After marked scripts are uploaded, the system surfaces the patterns that a teacher might otherwise spot only by hand: items where multiple students chose the same wrong answer, items where the same misconception is showing up across classes, and items that warrant a moderation conversation rather than a reteach. The same patterns roll up to the department view for an HOD or level head, so review meetings start from a shared view rather than from each teacher's separate notes.

The intent is not a dashboard for its own sake. The intent is shorter time between assessment and action, with the same thinking the department would do anyway, just less spread out across spreadsheets and notebooks.

The complementary half of this workflow is the question quality work: P-values, discrimination indices, and what to do when a question turns out to be the issue rather than the cohort. We covered that separately in post-marking intelligence and item analysis for science departments. And for the HOD running misconception review at department level across the term, the Primary Science HOD term checklist shows how this same work fits into the in-term operating rhythm.

Reading marking for misconceptions is the second stage of a larger loop that runs from marking through to remedial planning.
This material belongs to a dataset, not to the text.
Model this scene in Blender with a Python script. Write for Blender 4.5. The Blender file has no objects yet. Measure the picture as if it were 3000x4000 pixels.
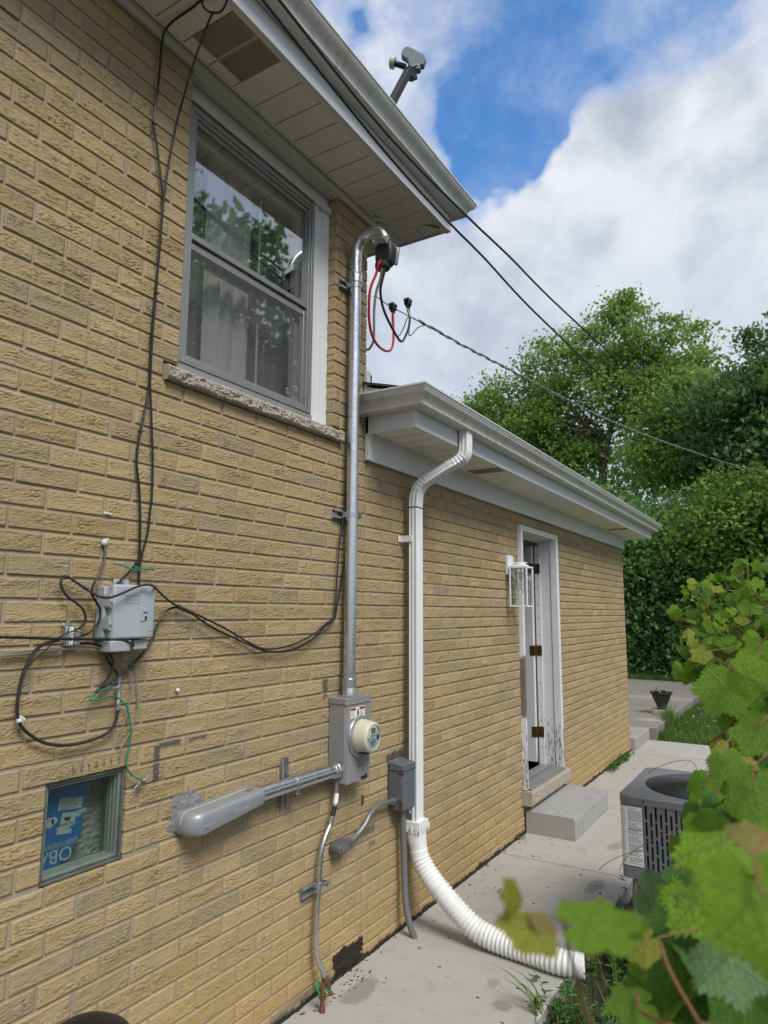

The full workflow is laid out in from marking to remedial: the Science assessment workflow.

Marking is one of the most expensive recurring activities in a primary science department. Every term, every class, every paper. The information that comes out of marking is usually a single number per student. The information that could come out, if the marking is read carefully, is a list of patterns the department can act on for the rest of the year.

This article and the downloadable reference pack are written for that second outcome. Use them as one input among many. The teacher knowing their own students is still the most accurate signal you have. Misconception patterns are a way to make the marking work harder, not a way to outsource what teachers already know.